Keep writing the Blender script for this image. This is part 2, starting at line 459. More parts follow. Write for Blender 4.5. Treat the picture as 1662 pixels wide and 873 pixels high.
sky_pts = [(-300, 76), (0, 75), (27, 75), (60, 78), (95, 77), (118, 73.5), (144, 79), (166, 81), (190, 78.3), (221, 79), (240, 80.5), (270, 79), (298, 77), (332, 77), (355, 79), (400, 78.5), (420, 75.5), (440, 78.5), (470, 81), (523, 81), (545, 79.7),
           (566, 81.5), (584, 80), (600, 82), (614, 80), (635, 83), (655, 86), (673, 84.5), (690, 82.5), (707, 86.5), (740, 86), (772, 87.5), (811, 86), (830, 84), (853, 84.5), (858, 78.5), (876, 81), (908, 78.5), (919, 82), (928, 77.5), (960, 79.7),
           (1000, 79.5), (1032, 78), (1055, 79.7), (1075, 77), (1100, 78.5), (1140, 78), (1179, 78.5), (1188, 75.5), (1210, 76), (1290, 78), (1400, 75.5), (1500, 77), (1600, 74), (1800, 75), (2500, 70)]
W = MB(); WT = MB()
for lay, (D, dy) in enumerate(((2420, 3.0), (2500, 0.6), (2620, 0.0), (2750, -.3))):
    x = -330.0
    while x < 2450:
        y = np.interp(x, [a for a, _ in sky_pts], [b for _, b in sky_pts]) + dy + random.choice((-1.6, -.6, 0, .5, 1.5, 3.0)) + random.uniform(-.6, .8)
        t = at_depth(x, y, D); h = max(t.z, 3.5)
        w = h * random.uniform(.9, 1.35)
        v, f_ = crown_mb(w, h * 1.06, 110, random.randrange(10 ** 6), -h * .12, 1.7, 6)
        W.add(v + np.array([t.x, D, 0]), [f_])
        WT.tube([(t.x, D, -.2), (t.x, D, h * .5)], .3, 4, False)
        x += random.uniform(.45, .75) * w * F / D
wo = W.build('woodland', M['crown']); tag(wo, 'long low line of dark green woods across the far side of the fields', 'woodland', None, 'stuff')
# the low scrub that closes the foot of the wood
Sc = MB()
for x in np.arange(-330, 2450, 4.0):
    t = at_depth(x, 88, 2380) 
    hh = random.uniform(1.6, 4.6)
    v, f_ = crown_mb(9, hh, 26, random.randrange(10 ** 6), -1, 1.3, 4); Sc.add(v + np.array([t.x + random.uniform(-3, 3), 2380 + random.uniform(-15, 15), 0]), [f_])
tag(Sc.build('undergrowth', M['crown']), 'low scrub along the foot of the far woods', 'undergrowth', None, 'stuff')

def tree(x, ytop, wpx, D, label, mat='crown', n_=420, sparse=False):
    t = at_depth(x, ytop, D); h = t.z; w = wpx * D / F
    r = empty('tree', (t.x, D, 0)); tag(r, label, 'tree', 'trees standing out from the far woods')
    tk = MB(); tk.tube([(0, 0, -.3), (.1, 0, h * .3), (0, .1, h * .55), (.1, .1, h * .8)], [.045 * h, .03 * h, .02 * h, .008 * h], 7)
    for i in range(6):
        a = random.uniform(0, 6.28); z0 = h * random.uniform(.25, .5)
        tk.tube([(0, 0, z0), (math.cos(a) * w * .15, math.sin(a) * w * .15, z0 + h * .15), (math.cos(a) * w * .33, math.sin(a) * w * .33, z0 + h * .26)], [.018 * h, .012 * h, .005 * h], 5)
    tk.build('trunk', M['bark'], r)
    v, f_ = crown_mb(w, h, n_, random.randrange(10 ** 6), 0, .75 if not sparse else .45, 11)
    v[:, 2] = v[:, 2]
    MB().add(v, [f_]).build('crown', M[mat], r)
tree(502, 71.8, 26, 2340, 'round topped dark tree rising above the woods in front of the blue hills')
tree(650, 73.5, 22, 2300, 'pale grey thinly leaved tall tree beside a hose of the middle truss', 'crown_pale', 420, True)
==
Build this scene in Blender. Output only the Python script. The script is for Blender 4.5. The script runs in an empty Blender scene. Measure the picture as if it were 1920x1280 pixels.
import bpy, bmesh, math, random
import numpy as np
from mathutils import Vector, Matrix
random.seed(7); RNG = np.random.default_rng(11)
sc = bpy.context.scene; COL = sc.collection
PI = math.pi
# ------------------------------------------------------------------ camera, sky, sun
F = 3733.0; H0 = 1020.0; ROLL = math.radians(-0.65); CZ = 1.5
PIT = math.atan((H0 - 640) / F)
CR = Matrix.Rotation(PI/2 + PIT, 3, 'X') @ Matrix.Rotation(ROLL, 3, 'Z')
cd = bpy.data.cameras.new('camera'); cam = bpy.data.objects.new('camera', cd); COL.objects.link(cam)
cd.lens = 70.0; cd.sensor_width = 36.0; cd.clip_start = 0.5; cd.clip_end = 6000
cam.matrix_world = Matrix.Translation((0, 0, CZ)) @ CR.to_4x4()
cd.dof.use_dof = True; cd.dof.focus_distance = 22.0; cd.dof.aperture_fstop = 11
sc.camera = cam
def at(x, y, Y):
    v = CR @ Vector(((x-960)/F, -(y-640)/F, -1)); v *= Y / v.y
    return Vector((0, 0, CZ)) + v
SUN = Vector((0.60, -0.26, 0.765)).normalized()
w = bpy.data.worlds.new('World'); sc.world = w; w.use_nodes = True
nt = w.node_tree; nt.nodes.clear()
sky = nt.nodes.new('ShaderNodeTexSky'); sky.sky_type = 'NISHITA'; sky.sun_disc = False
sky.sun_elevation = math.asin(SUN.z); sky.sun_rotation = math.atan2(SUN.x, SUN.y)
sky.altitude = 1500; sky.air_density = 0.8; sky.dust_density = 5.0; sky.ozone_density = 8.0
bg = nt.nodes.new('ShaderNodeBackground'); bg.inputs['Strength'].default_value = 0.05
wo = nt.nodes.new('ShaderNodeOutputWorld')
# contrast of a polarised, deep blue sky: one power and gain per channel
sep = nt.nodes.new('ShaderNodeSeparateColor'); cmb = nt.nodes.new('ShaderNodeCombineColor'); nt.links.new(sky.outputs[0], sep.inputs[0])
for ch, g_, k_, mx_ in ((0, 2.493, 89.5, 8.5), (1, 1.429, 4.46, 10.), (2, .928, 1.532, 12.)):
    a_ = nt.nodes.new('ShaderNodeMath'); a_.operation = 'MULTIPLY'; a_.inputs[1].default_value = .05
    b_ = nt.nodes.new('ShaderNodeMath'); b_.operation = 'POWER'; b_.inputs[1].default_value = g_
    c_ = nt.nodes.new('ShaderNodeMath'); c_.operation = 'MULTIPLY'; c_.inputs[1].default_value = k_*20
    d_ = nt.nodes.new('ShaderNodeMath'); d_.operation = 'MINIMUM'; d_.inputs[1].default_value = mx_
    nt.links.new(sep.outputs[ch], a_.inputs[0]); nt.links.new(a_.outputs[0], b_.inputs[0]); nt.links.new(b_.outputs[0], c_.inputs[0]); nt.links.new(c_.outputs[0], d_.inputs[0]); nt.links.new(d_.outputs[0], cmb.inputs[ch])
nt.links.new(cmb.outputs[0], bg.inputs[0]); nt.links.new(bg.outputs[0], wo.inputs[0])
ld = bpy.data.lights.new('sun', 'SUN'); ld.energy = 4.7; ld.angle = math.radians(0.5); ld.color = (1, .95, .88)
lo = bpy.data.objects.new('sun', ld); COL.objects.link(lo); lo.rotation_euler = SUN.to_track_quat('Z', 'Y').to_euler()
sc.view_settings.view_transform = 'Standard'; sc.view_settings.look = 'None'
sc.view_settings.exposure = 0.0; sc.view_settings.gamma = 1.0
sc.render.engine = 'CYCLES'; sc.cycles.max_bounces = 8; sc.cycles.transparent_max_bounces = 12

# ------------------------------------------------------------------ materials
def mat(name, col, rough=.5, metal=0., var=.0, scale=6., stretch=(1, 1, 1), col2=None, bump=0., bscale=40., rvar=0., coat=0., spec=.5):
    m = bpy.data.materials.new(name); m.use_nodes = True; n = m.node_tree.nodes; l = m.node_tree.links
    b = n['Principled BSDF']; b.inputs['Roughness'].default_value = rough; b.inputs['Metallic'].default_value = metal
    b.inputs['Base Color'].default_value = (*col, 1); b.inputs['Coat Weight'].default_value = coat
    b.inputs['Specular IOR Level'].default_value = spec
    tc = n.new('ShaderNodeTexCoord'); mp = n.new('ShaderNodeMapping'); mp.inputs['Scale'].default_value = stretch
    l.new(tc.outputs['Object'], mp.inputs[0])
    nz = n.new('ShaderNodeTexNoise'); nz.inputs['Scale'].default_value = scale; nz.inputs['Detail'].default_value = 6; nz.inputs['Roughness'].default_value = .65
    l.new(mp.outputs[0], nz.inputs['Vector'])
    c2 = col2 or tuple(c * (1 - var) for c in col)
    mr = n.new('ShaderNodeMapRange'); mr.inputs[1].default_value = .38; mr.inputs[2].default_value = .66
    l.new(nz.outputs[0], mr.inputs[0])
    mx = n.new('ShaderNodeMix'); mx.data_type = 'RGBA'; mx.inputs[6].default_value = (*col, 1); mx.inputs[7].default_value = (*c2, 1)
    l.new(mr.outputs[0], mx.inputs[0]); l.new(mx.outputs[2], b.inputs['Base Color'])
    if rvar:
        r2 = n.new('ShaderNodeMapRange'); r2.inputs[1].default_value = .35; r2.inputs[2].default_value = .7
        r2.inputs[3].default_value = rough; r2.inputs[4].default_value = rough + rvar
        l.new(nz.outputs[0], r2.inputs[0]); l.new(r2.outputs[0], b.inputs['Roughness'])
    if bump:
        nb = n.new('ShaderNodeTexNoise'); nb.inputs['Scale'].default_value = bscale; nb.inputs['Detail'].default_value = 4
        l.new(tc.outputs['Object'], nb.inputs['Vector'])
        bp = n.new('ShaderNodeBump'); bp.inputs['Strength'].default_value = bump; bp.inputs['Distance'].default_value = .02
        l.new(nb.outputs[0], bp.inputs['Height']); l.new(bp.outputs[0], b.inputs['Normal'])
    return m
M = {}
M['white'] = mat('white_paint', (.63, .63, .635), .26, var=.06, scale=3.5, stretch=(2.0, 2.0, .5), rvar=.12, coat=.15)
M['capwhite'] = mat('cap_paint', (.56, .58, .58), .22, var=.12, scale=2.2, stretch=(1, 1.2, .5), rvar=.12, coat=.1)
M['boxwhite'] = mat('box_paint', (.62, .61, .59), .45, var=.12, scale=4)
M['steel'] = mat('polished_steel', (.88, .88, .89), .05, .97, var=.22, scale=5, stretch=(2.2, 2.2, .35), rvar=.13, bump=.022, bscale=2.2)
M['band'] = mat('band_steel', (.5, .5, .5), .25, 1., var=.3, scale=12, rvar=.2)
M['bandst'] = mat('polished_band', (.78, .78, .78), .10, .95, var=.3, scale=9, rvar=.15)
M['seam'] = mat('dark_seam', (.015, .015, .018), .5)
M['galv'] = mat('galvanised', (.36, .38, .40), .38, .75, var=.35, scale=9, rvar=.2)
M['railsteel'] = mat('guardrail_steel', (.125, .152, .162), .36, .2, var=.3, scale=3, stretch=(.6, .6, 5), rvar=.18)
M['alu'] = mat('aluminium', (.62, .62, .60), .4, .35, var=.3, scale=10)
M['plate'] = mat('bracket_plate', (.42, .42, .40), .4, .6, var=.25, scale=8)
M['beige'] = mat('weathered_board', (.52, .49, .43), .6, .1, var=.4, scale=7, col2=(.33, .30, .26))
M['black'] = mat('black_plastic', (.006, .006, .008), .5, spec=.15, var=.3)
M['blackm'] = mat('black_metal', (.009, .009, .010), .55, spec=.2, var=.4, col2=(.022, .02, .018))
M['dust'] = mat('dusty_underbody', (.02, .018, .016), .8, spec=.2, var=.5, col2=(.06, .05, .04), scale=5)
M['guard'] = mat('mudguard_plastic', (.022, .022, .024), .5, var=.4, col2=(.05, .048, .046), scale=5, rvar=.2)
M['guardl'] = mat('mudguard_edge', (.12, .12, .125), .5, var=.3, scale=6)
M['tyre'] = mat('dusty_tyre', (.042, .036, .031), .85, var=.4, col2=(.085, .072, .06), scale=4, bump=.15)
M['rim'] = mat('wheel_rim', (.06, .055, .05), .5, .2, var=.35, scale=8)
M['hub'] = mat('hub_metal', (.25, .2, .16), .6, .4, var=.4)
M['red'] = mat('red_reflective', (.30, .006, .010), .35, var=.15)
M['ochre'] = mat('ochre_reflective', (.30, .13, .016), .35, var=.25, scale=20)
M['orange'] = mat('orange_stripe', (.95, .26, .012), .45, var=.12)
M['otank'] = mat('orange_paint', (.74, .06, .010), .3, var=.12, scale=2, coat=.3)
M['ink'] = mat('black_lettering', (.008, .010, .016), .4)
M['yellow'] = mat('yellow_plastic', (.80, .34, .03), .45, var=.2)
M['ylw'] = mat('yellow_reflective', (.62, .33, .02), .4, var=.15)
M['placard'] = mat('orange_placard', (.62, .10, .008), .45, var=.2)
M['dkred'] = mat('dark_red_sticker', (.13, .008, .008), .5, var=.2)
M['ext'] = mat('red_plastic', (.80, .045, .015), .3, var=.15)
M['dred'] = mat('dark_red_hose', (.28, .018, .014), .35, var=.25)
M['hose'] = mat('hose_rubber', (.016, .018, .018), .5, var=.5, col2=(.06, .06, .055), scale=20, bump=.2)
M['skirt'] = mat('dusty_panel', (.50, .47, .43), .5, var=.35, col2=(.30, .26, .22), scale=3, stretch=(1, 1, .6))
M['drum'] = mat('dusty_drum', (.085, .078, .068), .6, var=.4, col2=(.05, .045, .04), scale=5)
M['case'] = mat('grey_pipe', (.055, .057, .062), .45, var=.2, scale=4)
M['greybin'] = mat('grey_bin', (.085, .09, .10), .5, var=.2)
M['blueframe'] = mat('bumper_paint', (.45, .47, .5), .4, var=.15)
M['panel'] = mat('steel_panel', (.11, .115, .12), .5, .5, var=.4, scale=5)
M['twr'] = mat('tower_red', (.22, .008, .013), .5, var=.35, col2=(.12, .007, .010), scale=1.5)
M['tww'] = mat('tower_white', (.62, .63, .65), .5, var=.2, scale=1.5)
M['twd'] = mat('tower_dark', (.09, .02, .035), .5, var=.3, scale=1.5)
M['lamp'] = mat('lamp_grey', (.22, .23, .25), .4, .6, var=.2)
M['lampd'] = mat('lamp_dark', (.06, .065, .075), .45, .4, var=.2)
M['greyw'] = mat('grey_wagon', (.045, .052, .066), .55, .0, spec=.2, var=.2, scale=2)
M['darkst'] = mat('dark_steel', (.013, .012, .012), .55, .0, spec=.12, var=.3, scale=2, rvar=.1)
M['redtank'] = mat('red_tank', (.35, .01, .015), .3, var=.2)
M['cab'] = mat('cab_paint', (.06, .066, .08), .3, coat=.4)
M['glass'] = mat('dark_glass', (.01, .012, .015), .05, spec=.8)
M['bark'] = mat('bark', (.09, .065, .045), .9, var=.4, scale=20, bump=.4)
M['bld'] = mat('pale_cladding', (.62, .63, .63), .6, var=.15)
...
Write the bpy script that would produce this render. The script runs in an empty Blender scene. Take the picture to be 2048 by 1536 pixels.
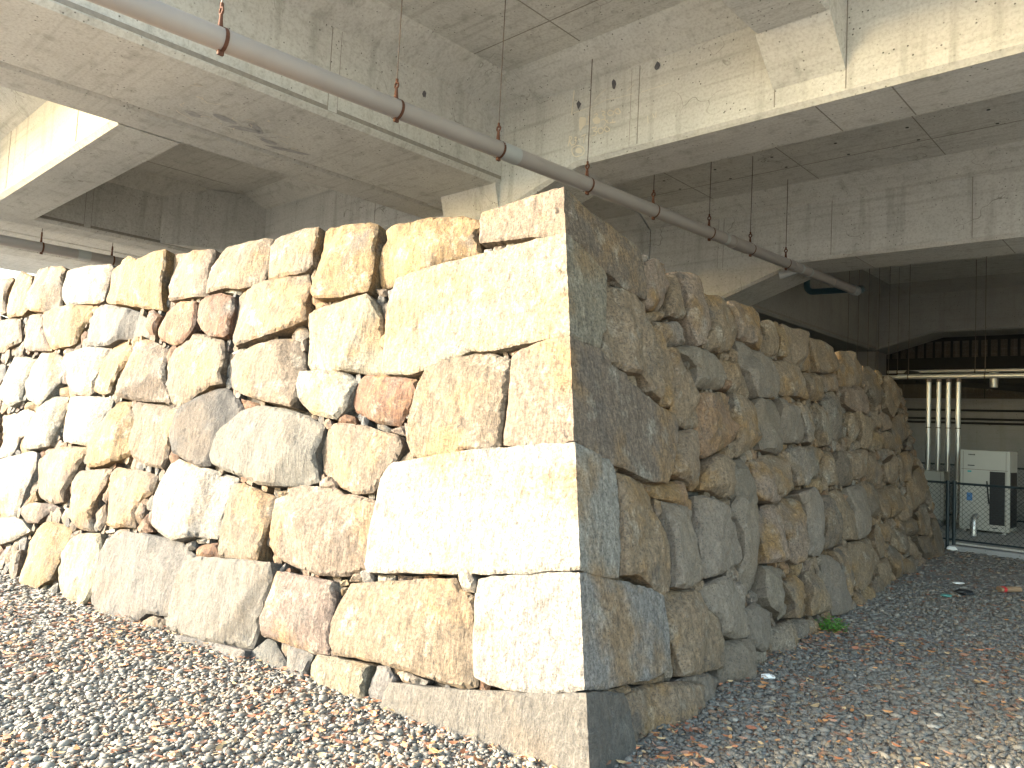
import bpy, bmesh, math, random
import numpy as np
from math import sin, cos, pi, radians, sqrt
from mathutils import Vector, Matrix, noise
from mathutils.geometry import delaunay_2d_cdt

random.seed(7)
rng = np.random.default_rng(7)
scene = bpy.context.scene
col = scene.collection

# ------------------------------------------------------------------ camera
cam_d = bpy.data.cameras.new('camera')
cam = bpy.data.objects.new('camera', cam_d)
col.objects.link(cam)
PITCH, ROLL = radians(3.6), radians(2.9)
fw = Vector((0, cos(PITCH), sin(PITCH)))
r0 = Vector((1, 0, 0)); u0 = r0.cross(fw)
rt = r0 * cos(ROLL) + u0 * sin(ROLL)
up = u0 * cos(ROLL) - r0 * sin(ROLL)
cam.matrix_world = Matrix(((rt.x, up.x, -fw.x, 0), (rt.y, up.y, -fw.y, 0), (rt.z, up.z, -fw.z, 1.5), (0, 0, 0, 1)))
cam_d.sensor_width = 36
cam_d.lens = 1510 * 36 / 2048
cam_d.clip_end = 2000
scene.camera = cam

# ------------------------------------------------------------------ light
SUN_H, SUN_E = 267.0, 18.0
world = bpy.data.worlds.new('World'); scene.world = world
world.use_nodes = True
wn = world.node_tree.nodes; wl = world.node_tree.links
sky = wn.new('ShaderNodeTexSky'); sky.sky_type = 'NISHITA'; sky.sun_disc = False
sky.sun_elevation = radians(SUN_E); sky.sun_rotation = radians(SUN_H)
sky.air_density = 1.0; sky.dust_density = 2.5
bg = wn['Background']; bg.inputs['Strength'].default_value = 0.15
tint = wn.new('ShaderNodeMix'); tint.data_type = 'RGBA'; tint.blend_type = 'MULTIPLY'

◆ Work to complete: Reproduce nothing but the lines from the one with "Write the bpy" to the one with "tint = wn.new('ShaderNodeMix');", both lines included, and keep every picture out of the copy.

◆ Exercise result:
Write the bpy script that would produce this render. The script runs in an empty Blender scene. Take the picture to be 2048 by 1536 pixels.
import bpy, bmesh, math, random
import numpy as np
from math import sin, cos, pi, radians, sqrt
from mathutils import Vector, Matrix, noise
from mathutils.geometry import delaunay_2d_cdt

random.seed(7)
rng = np.random.default_rng(7)
scene = bpy.context.scene
col = scene.collection

# ------------------------------------------------------------------ camera
cam_d = bpy.data.cameras.new('camera')
cam = bpy.data.objects.new('camera', cam_d)
col.objects.link(cam)
PITCH, ROLL = radians(3.6), radians(2.9)
fw = Vector((0, cos(PITCH), sin(PITCH)))
r0 = Vector((1, 0, 0)); u0 = r0.cross(fw)
rt = r0 * cos(ROLL) + u0 * sin(ROLL)
up = u0 * cos(ROLL) - r0 * sin(ROLL)
cam.matrix_world = Matrix(((rt.x, up.x, -fw.x, 0), (rt.y, up.y, -fw.y, 0), (rt.z, up.z, -fw.z, 1.5), (0, 0, 0, 1)))
cam_d.sensor_width = 36
cam_d.lens = 1510 * 36 / 2048
cam_d.clip_end = 2000
scene.camera = cam

# ------------------------------------------------------------------ light
SUN_H, SUN_E = 267.0, 18.0
world = bpy.data.worlds.new('World'); scene.world = world
world.use_nodes = True
wn = world.node_tree.nodes; wl = world.node_tree.links
sky = wn.new('ShaderNodeTexSky'); sky.sky_type = 'NISHITA'; sky.sun_disc = False
sky.sun_elevation = radians(SUN_E); sky.sun_rotation = radians(SUN_H)
sky.air_density = 1.0; sky.dust_density = 2.5
bg = wn['Background']; bg.inputs['Strength'].default_value = 0.15
tint = wn.new('ShaderNodeMix'); tint.data_type = 'RGBA'; tint.blend_type = 'MULTIPLY'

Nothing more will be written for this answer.